Punishment of vagrancy. In its previous comments the Committee noted that, according to section 196 of the Penal Code, any person of no fixed abode and no means of livelihood who ordinarily exercises no trade or occupation although fit for work and is unable to show that he or she has sought work or has refused an offer of paid work shall be deemed guilty of vagrancy and shall be liable to imprisonment ranging from one to six months. The Committee drew the Government’s attention to the fact that the above definition of vagrancy is not limited to activities that are unlawful or likely to disturb public order and is therefore tantamount to an indirect constraint to work, which is contrary to the provisions of the Convention. It also noted that section 195 of the Penal Code prescribes the same penalty for anyone regularly engaging in begging. The Committee asked the Government to supply information on the application in practice of section 196 of the Penal Code and to supply copies of relevant court decisions. It also asked the Government to take steps to limit the scope of section 196 solely to persons engaging in activities that are unlawful or likely to disturb public order.

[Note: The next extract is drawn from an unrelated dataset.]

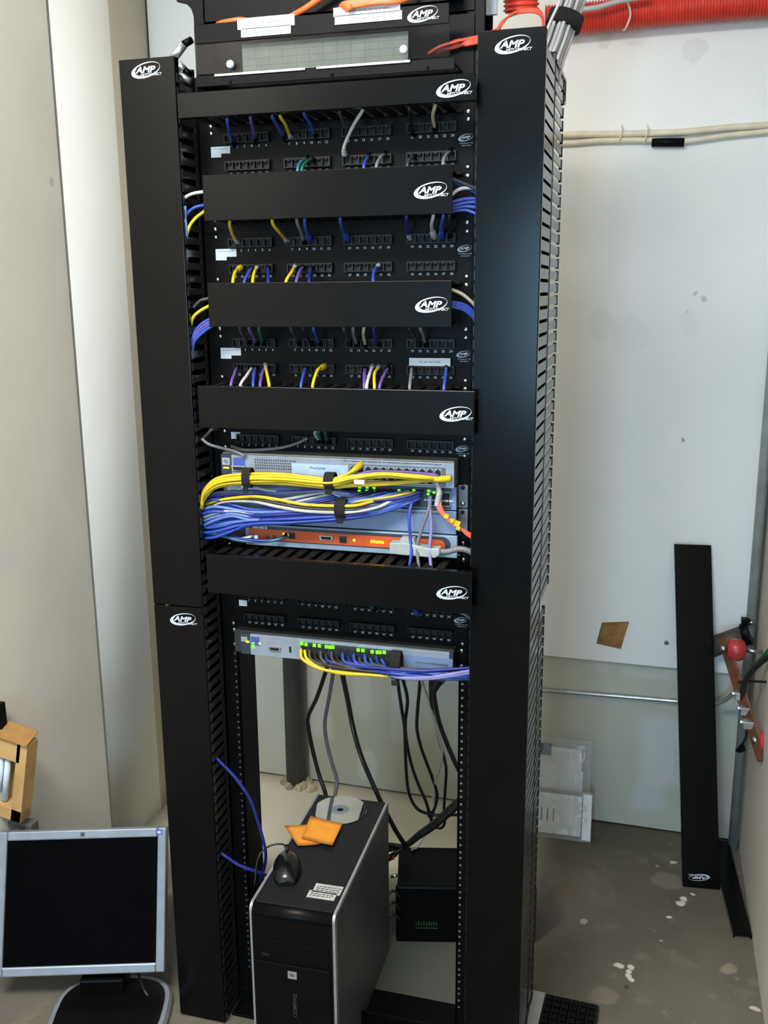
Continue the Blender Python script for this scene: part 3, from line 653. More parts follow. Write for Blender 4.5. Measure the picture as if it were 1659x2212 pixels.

In its reply the Government indicates that the magistrates, in handling vagrancy issues, do not take account of the possibility for a person to work or of the fact that a person exercises no trade or occupation. In the light of the information supplied by the Government, the Committee understands that section 196 of the Penal Code is used solely for the purpose of preventing offences disturbing public order or endangering the safety of persons. Reiterating the terms of section 196, the Committee observes, however, that these provisions punish with imprisonment the simple fact of having no fixed abode or means of livelihood and of having no regular trade or occupation in spite of being fit for work and unable to demonstrate efforts to seek work, or of having has refused paid work, and not the fact of having done anything to disturb public order or endanger the safety of persons. The Committee therefore requests the Government once again to take steps to limit the scope of section 196 of the Penal Code solely to persons who engage in unlawful activity or in activities likely to disturb public order. It also requests the Government once again to provide information on the application in practice of section 196 and supply copies of relevant court decisions to enable the Committee to examine the scope of these provisions.

Trafficking in persons. The Committee notes the adoption of Act
No. 09-01 of 25 February 2009 amending and supplementing Ordinance No. 66‑156 of 8 June 1966 issuing the Penal Code. The Committee notes that this Act adds a section 5bis to Title 2, Chapter 1 in Volume 3 of Part Two of the Penal Code, concerning the trafficking in persons. It notes that the provisions of this section criminalize trafficking for the purposes of exploitation, including forced labour or service, slavery or slave-like practices, and also servitude. Under the terms of section 303bis 4(2) of the Penal Code as amended by Act No. 09-01, any person convicted of trafficking in persons shall be liable to imprisonment ranging from three to ten years and a fine ranging from DA300,000 to 1 million. The term of imprisonment may be increased to up to 20 years in cases where trafficking is accompanied by various aggravating circumstances. The Committee requests the Government to supply information on the application in practice of these provisions, indicating, in particular, whether any persons have been prosecuted or convicted for engaging in trafficking in persons, as well as the number of cases in progress in the criminal courts and sentences handed down. Please also send copies of the relevant court decisions with the next report.